Making the Case for a Post-National Cultural Analysis of Organizations
Anne E. Witte, EDHEC Business School, published “Making the Case for a Post-National Cultural Analysis of Organizations” in the Journal of Management Inquiry. This article appeared on September 13, 2011 on OnlineFirst. Ms. Witte kindly supplied the following responses to her article.
Who is the target audience for this article?
Scholars interested in cross-cultural research, research design, scholars looking for alternatives to national approaches to understanding culture and those interested in critical theory and how it may be used to hold cross cultural management theory up to analysis.
Many professionals have far too little background in the complexity of cultural environments and the changing face of human geography and have little time to take in-depth courses about all the world’s cultures. The traditional university approach to resolving this problem has been to offer area studies courses aiming to make managers regional “specialists.” Expatiate training may be offered to fill gaps in cultural knowledge relying on “do’s and don’ts” short courses. But cataloguing and comparing cultures promotes forms of essentialism that can be counterproductive in a multicultural and globalizing work environment. My article examines how that traditional approach to culture is changing with less focus on national differences and more on the complex and interdependent factors that determine personal, social, institutional and civic values across the world today. This search for integrated, cross-disciplinary paradigms is a quest not only to sustain business models, but also to enhance human prosperity and link geographically distant people and conceptually diverse ideas into sustainable eco-systems.

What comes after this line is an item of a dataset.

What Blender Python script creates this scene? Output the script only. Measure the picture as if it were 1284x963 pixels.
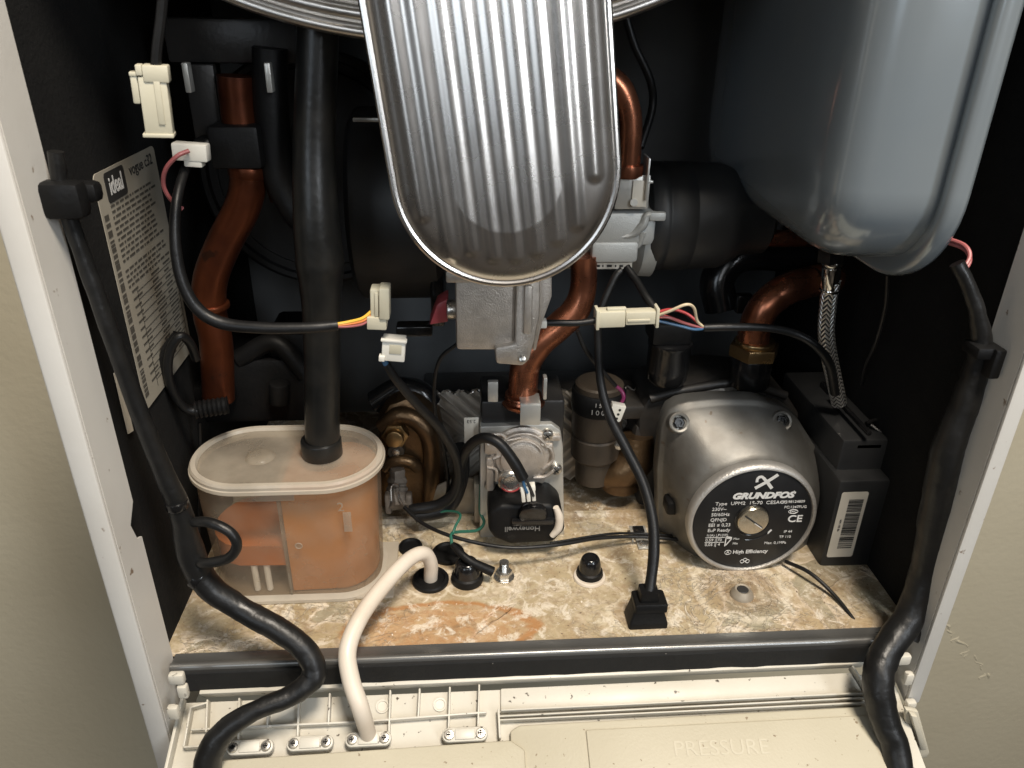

What inspired you to be interested in this topic?
The abuse of stereotypes and national clichés in management literature has become unacceptable as a matter of ethics and as a matter of truth. All of the humanities and social sciences have retired the use of “nationality” as a valid form of cultural discussion and the managerial sciences have been late to move past it. I explored this subject in a book length monograph entitled Past and Future Culture published in 2010, (ISBN: 1-4392-6133-4; ISBN-13: 9781 439261330 ) written for a less specialized audience. In this book, I elaborate on some of the vocabulary that I find useful. For example, the term “post-cultural” is a leitmotif in the book describing the contemporary period when territory, region, nation, religion and language – the traditional measures of culture – no longer encapsulate the cultural “essences” of multi-cultural people influenced by history, diversity and global consciousness.
Were there findings that were surprising to you?
Yes it is surprising to me that a lot of published research on culture in the managerial sciences is considered valid only through the use of sophisticated testing and quantitative analysis. I think there is considerable added value in looking at the “cultural” from a different epistemological lens. Also, it would be useful to go beyond the framework proposed by Hofstede which continues to be the main paradigm in cross cultural analysis.
How do you see this study influencing future research and/or practice?
My hope is that it will make quantitative and ethnographic methods more credible and valuable for the management community and that applications in marketing, organizational strategy and leadership can be investigated in new ways thanks to some of these insights.
How does this study fit into your body of work/line of research?
My publications have all centered around applied anthropology and move from literature and linguistics to management and educational research. In this article and in my book I pursue two opposing rationalizations about culture. The first is that culture exists and is a historical and normative reality of human societies that can be described, transmitted, criticized and apprehended by members and outsiders. It is a repository of myths, events, objects, practices and values that serve as sediment for local identity and the projection of that identity to neighbours. This portrayal of culture can easily be undermined by a second perspective – one that sees culture as an inherently political, imaginative and temporary device, more a matter of planned representation than of spontaneous, ethnic reality. This culture is actually a syncretic by-product, a conflation of traditions and philosophies combined in such a chaotic way that any attempt to re-construct a stable social history meets failure.
How did your paper change during the review process?
The review process helped structure the paper and put forward the truly novel and ground breaking ideas. It was very helpful to have an experienced editor and skillful reader steer me through the process of bringing forth my best ideas.
What, if anything, would you do differently if you could go back and do this study again?
Actually, this is my best piece of work to date. I’m going to use the experience to try other ideas and work on them in similar ways. I’ve learned a lot in the process of researching and writing this article and feel that I wouldn’t change a thing!